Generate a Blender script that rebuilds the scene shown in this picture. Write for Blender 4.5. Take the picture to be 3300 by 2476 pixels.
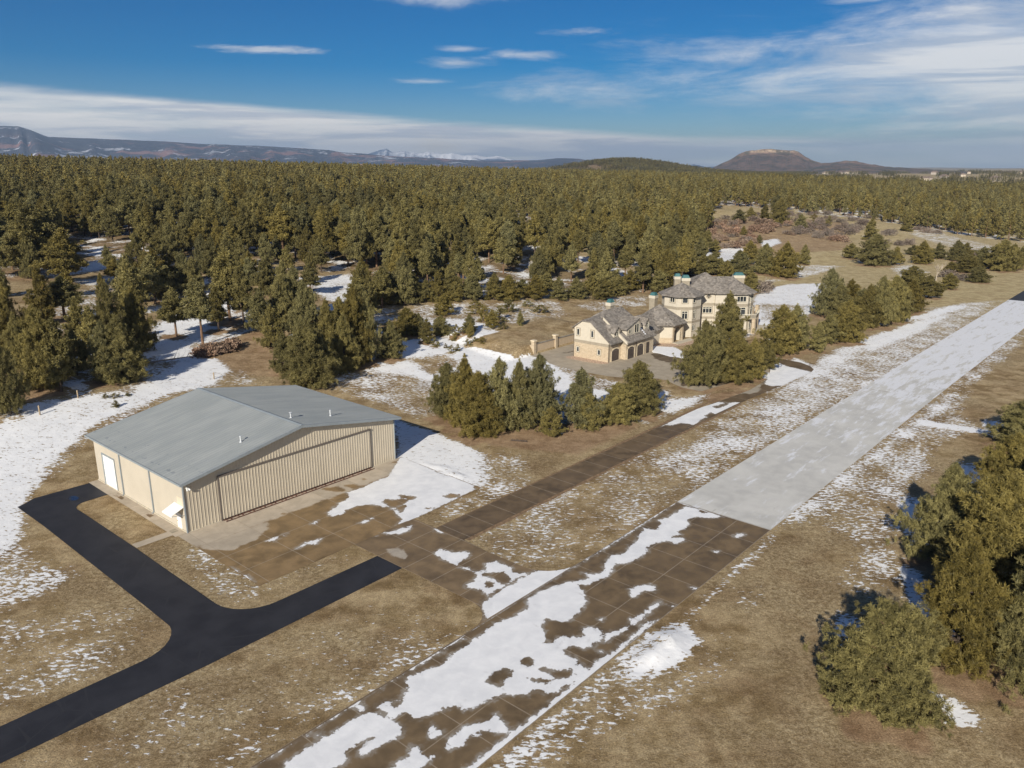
import bpy, bmesh, math, random
import numpy as np
from mathutils import Vector, Matrix
random.seed(7); rng=np.random.default_rng(11)
for o in list(bpy.data.objects): bpy.data.objects.remove(o)
SC=bpy.context.scene; COL=SC.collection
R=math.radians
# ---------------------------------------------------------------- camera
CH=42.0; F=2523.0; PX=1650.0; PY=1238.0; PITCH=math.atan((1238-535)/F)
cd=bpy.data.cameras.new('camera'); cam=bpy.data.objects.new('camera',cd); COL.objects.link(cam)
cd.sensor_width=36; cd.lens=F/3300*36; cd.clip_end=200000; cd.clip_start=1
cam.location=(0,0,CH); cam.rotation_euler=(R(90)-PITCH,0,0); SC.camera=cam
# ---------------------------------------------------------------- light
SUN_AZ=R(19.8+180); SUN_EL=R(26.3)
sd=bpy.data.lights.new('sun','SUN'); sd.energy=5.0; sd.angle=R(0.55); sd.color=(1.0,0.93,0.80)
so=bpy.data.objects.new('sun',sd); COL.objects.link(so)
sdir=Vector((math.sin(SUN_AZ)*math.cos(SUN_EL),math.cos(SUN_AZ)*math.cos(SUN_EL),math.sin(SUN_EL)))
so.rotation_euler=sdir.to_track_quat('Z','Y').to_euler(); so.location=(0,-50,120)
SC.view_settings.view_transform='Standard'; SC.view_settings.look='None'
SC.view_settings.exposure=0.36; SC.view_settings.gamma=1
wd=bpy.data.worlds.new("World"); SC.world=wd; wd.use_nodes=True
class NT:
    """small helper to write node graphs"""
    def __init__(s,nt): s.nt=nt; nt.nodes.clear()
    def n(s,t,**k):
        nd=s.nt.nodes.new(t); ins=k.pop('i',{})
        for a,b in k.items(): setattr(nd,a,b)
        for a,b in ins.items(): s.set(nd.inputs[a],b)
        return nd
    def set(s,sock,b):
        if isinstance(b,bpy.types.NodeSocket): s.nt.links.new(b,sock)
        elif isinstance(b,bpy.types.Node): s.nt.links.new(b.outputs[0],sock)
        else:
            if isinstance(b,tuple) and len(b)==3 and sock.type=='RGBA': b=b+(1,)
            sock.default_value=b
    def m(s,op,a,b=0.0,c=0.0,clamp=False):
        nd=s.n('ShaderNodeMath',operation=op,use_clamp=clamp); s.set(nd.inputs[0],a); s.set(nd.inputs[1],b)
        if op in('MULTIPLY_ADD','SMOOTH_MIN','COMPARE'): s.set(nd.inputs[2],c)
        return nd.outputs[0]
    def mr(s,v,a,b,c=0.0,d=1.0,t='SMOOTHSTEP'):
        nd=s.n('ShaderNodeMapRange',interpolation_type=t)
        for k,x in zip(('Value','From Min','From Max','To Min','To Max'),(v,a,b,c,d)): s.set(nd.inputs[k],x)
        return nd.outputs[0]
    def mix(s,f,a,b,bt='MIX'):
        nd=s.n('ShaderNodeMix',data_type='RGBA',blend_type=bt)
        s.set(nd.inputs[0],f); s.set(nd.inputs[6],a); s.set(nd.inputs[7],b); return nd.outputs[2]
    def noise(s,co,sc,det=4,ro=.55,dist=0.0):
        nd=s.n('ShaderNodeTexNoise'); s.set(nd.inputs['Vector'],co); s.set(nd.inputs['Scale'],sc)
        nd.inputs['Detail'].default_value=det; nd.inputs['Roughness'].default_value=ro; nd.inputs['Distortion'].default_value=dist
        return nd.outputs[0]
    def mapping(s,co,loc=(0,0,0),rot=(0,0,0),sc=(1,1,1)):
        nd=s.n('ShaderNodeMapping'); s.set(nd.inputs[0],co)
        nd.inputs[1].default_value=loc; nd.inputs[2].default_value=rot; nd.inputs[3].default_value=sc; return nd.outputs[0]
    def sep(s,v): return s.n('ShaderNodeSeparateXYZ',i={0:v}).outputs
    def comb(s,x,y,z=0.0): return s.n('ShaderNodeCombineXYZ',i={0:x,1:y,2:z}).outputs[0]
def build_world():
    w=NT(wd.node_tree)
    sky=w.n('ShaderNodeTexSky',sky_type='NISHITA',sun_disc=False,sun_elevation=SUN_EL,sun_rotation=SUN_AZ,altitude=2200,air_density=1.0,dust_density=0.3,ozone_density=3.0)
    co=w.n('ShaderNodeTexCoord').outputs['Generated']
    x,y,z=w.sep(co)[:3]
    az=w.m('MULTIPLY',w.m('ARCTAN2',x,y),57.2958)       # degrees right of +Y
    el=w.m('MULTIPLY',w.m('ARCSINE',z),57.2958)          # degrees above horizon
    p=w.comb(az,w.m('MULTIPLY',el,1.0))
    n_str=w.noise(w.mapping(p,sc=(.035,.33,1)),1.0,6,.6,.6)
    n_fin=w.noise(w.mapping(p,rot=(0,0,R(-12)),sc=(.10,.45,1)),1.0,8,.68,.4)
    n_big=w.noise(w.mapping(p,loc=(3,1,0),sc=(.05,.12,1)),1.0,4,.5,.3)
    # low cloud bank: top edge descends from ~6.5 deg at the left to ~3.5 deg in the middle, thin to the right
    top=w.m('ADD',w.mr(az,-34,12,4.9,1.9,'LINEAR'),w.m('MULTIPLY',w.m('SUBTRACT',n_str,.5),1.3))
    bank=w.mr(w.m('SUBTRACT',top,el),-.25,.45)
    bank=w.m('MULTIPLY',bank,w.mr(az,8,26,1,.55))
    holes=w.mr(w.noise(w.mapping(p,loc=(9,2,0),sc=(.06,.9,1)),1.0,6,.6,.6),.36,.54,.70,1.0)
    bank=w.m('MULTIPLY',bank,holes)
    # high thin veil to the right
    cd_=w.m('ADD',w.m('MULTIPLY',w.m('SUBTRACT',az,15),.030),w.m('MULTIPLY',w.m('ABSOLUTE',w.m('SUBTRACT',el,5.6)),-.06))
    veil=w.m('SUBTRACT',w.m('ADD',w.m('ADD',cd_,w.m('MULTIPLY',n_big,.9)),w.m('MULTIPLY',n_fin,1.35)),.84)
    veil=w.m('MULTIPLY',w.mr(veil,0,.75),w.mr(el,9.0,10.4,1,.35))
    veil=w.m('MULTIPLY',veil,w.mr(az,-5,10))
    veil=w.m('MULTIPLY',veil,.80)
    # wisps in the upper middle
    def wisp(a0,e0,sa,se,k):
        da=w.m('DIVIDE',w.m('SUBTRACT',az,a0),sa); de=w.m('DIVIDE',w.m('SUBTRACT',el,e0),se)
        r=w.m('SQRT',w.m('ADD',w.m('MULTIPLY',da,da),w.m('MULTIPLY',de,de)))
        v=w.m('SUBTRACT',1.95,w.m('ADD',w.m('MULTIPLY',r,.75),w.m('MULTIPLY',n_fin,2.6)))
        return w.m('MULTIPLY',w.mr(v,0,.8),k)
    c=w.m('MAXIMUM',bank,veil)
    for a in ((-16.8,7.25,5.6,.42,.75),(-6,10.6,7.5,.75,.45),(-4,6.65,4.4,.6,.6),(-6,5.55,3.2,.32,.5),(1.5,7.25,3.6,.42,.55),(5.2,8.6,3,.4,.5),(6,5.2,10,1.5,.42),(-3.5,7.6,2.2,.3,.4),(22,9.9,3,.35,.4)):
        c=w.m('MAXIMUM',c,wisp(*a))
    shade=w.noise(w.mapping(p,loc=(1,7,0),sc=(.07,.9,1)),1.0,5,.6,.5)
    lowl=w.mr(el,0,7)
    ccol=w.mix(w.mr(shade,.40,.58),(.62,.66,.72),(1.0,.97,.92))
    # bright cumulus head low over the snowy range
    ccol=w.mix(wisp(-5.2,1.25,2.2,1.0,1.0),ccol,(1.0,.93,.80))
    skyc=w.n('ShaderNodeHueSaturation',i={'Hue':.507,'Saturation':1.70,'Value':.56,'Color':sky.outputs[0]}).outputs[0]
    K=SKYK
    bg=w.n('ShaderNodeBackground',i={'Color':w.mix(c,skyc,w.mix(1.0,ccol,(K,K,K),'MULTIPLY')),'Strength':.088})
    w.n('ShaderNodeOutputWorld',i={0:bg})
SKYK=9.0
build_world()
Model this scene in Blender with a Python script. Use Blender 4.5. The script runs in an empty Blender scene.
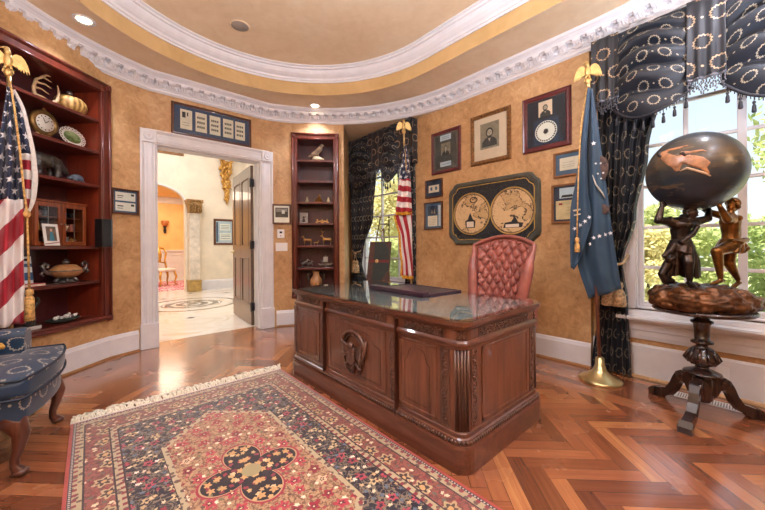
import bpy, bmesh, math, random
from mathutils import Vector, Matrix, noise
PI=math.pi; sin=math.sin; cos=math.cos; R=random.Random(7)
S=bpy.context.scene; COL=S.collection
def V(*a): return Vector(a)
def lin(c): return c/12.92 if c<=.04045 else ((c+.055)/1.055)**2.4
def hx(s): return tuple(lin(int(s[i:i+2],16)/255) for i in (0,2,4))+(1,)
# ------------------------------------------------------------ node expressions
class X:
    def __init__(s,nt,k): s.nt=nt; s.k=k
    def op(s,o,b=None,c=None,clamp=False):
        n=s.nt.nodes.new('ShaderNodeMath'); n.operation=o; n.use_clamp=clamp
        for i,a in enumerate((s,b,c)):
            if a is None: continue
            if isinstance(a,X): s.nt.links.new(a.k,n.inputs[i])
            else: n.inputs[i].default_value=a
        return X(s.nt,n.outputs[0])
    def __add__(s,b): return s.op('ADD',b)
    __radd__=__add__
    def __sub__(s,b): return s.op('SUBTRACT',b)
    def __rsub__(s,b): return (s*-1)+b
    def __mul__(s,b): return s.op('MULTIPLY',b)
    __rmul__=__mul__
    def __truediv__(s,b): return s.op('DIVIDE',b)
    def __lt__(s,b): return s.op('LESS_THAN',b)
    def __gt__(s,b): return s.op('GREATER_THAN',b)
    def abs(s): return s.op('ABSOLUTE')
    def mn(s,b): return s.op('MINIMUM',b)
    def mx(s,b): return s.op('MAXIMUM',b)
    def fl(s): return s.op('FLOOR')
    def fr(s): return s.op('FRACT')
    def md(s,b): return s.op('FLOORED_MODULO',b)
    def pp(s,b): return s.op('PINGPONG',b)
    def sin(s): return s.op('SINE')
    def cos(s): return s.op('COSINE')
    def sq(s): return s.op('SQRT')
    def at(s,b): return s.op('ARCTAN2',b)
    def step(s,a,b):
        n=s.nt.nodes.new('ShaderNodeMapRange'); n.clamp=True
        s.nt.links.new(s.k,n.inputs[0]); n.inputs[1].default_value=a; n.inputs[2].default_value=b
        n.inputs[3].default_value=0; n.inputs[4].default_value=1
        return X(s.nt,n.outputs[0])
class Mt:
    def __init__(s,name,rough=.5,metal=0,coat=0,spec=.5,sheen=0):
        s.m=bpy.data.materials.new(name); s.m.use_nodes=True; s.nt=s.m.node_tree
        s.b=s.nt.nodes['Principled BSDF']; s.out=s.nt.nodes['Material Output']
        s.b.inputs['Roughness'].default_value=rough; s.b.inputs['Metallic'].default_value=metal
        s.b.inputs['Specular IOR Level'].default_value=spec
        if coat: s.b.inputs['Coat Weight'].default_value=coat; s.b.inputs['Coat Roughness'].default_value=.06
        if sheen: s.b.inputs['Sheen Weight'].default_value=sheen; s.b.inputs['Sheen Roughness'].default_value=.4
    def x(s,k): return X(s.nt,k)
    def n(s,t): return s.nt.nodes.new(t)
    def co(s,kind='Object'):
        n=s.n('ShaderNodeTexCoord'); return n.outputs[kind]
    def xyz(s,vec):
        n=s.n('ShaderNodeSeparateXYZ'); s.nt.links.new(vec,n.inputs[0]); return [X(s.nt,o) for o in n.outputs]
    def vec(s,a,b,c=0.):
        n=s.n('ShaderNodeCombineXYZ')
        for i,v in enumerate((a,b,c)):
            if isinstance(v,X): s.nt.links.new(v.k,n.inputs[i])
            else: n.inputs[i].default_value=v
        return n.outputs[0]
    def scale(s,vec,sc):
        n=s.n('ShaderNodeMapping'); s.nt.links.new(vec,n.inputs[0]); n.inputs['Scale'].default_value=sc if hasattr(sc,'__len__') else (sc,)*3
        return n.outputs[0]
    def noise(s,vec,scale=5,detail=3,rough=.5,dist=0,col=False):
        n=s.n('ShaderNodeTexNoise'); s.nt.links.new(vec,n.inputs['Vector']); n.inputs['Scale'].default_value=scale
        n.inputs['Detail'].default_value=detail; n.inputs['Roughness'].default_value=rough; n.inputs['Distortion'].default_value=dist
        return n.outputs['Color'] if col else X(s.nt,n.outputs[0])
    def vor(s,vec,scale=5,feat='F1',out='Distance',rand=1):
        n=s.n('ShaderNodeTexVoronoi'); n.feature=feat; s.nt.links.new(vec,n.inputs['Vector']); n.inputs['Scale'].default_value=scale
        n.inputs['Randomness'].default_value=rand
        return X(s.nt,n.outputs[out]) if out!='Color' else n.outputs['Color']
    def ramp(s,f,stops,const=False):
        n=s.n('ShaderNodeValToRGB'); s.nt.links.new(f.k,n.inputs[0]); e=n.color_ramp.elements
        if const: n.color_ramp.interpolation='CONSTANT'
        while len(e)<len(stops): e.new(.5)
        for i,(p,c) in enumerate(stops): e[i].position=p; e[i].color=hx(c)
        return n.outputs[0]
    def mix(s,f,a,b,mode='MIX'):
        n=s.n('ShaderNodeMix'); n.data_type='RGBA'; n.blend_type=mode
        if isinstance(f,X): s.nt.links.new(f.k,n.inputs[0])
        else: n.inputs[0].default_value=f
        for i,c in ((6,a),(7,b)):
            if isinstance(c,str): n.inputs[i].default_value=hx(c)
            else: s.nt.links.new(c,n.inputs[i])
        return n.outputs[2]
    def col(s,c):
        if isinstance(c,str): s.b.inputs['Base Color'].default_value=hx(c)
        else: s.nt.links.new(c,s.b.inputs['Base Color'])
        return s
    def rough(s,x): s.nt.links.new(x.k,s.b.inputs['Roughness']); return s
    def bump(s,h,st=.3,d=.01):
        n=s.n('ShaderNodeBump'); s.nt.links.new(h.k,n.inputs['Height']); n.inputs['Strength'].default_value=st; n.inputs['Distance'].default_value=d
        s.nt.links.new(n.outputs[0],s.b.inputs['Normal']); return s
def plain(name,c,rough=.5,metal=0,var=.12,sc=8,bump=0,**k):
    m=Mt(name,rough,metal,**k); f=m.noise(m.co(),sc,4,.6)
    d=tuple(int(c[i:i+2],16) for i in (0,2,4))
    lo=''.join('%02x'%max(0,int(v*(1-var))) for v in d); hi=''.join('%02x'%min(255,int(v*(1+var))) for v in d)
    m.col(m.ramp(f,[(.3,lo),(.7,hi)]))
    if bump: m.bump(m.noise(m.co(),sc*6,4),bump,.004)
    return m.m
def woodm(name,c1,c2,axis='z',rough=.35,coat=.2,sc=1.,var=0):
    m=Mt(name,rough,coat=coat); st={'x':(1.5,14,14),'y':(14,1.5,14),'z':(14,14,1.5)}[axis]
    v=m.scale(m.co(),tuple(q*sc for q in st)); f=m.noise(v,1.6,6,.62,.6); g=m.noise(v,7,3,.6)
    m.col(m.ramp(f*.75+g*.25,[(.3,c1),(.68,c2)])); m.rough(f*.15+(rough-.07)); m.bump(g,.05,.002); return m.m
M={}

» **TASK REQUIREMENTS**
Copy each line of the listing that includes "scene".

» **EXERCISE RESPONSE**
Generate a Blender script that rebuilds the scene shown in this picture. Write for Blender 4.5. Take the picture to be 3300 by 2476 pixels.
SC=bpy.context.scene; COL=SC.collection
Model this scene in Blender with a Python script. Use Blender 4.5. The script runs in an empty Blender scene.
S=bpy.context.scene; COL=S.collection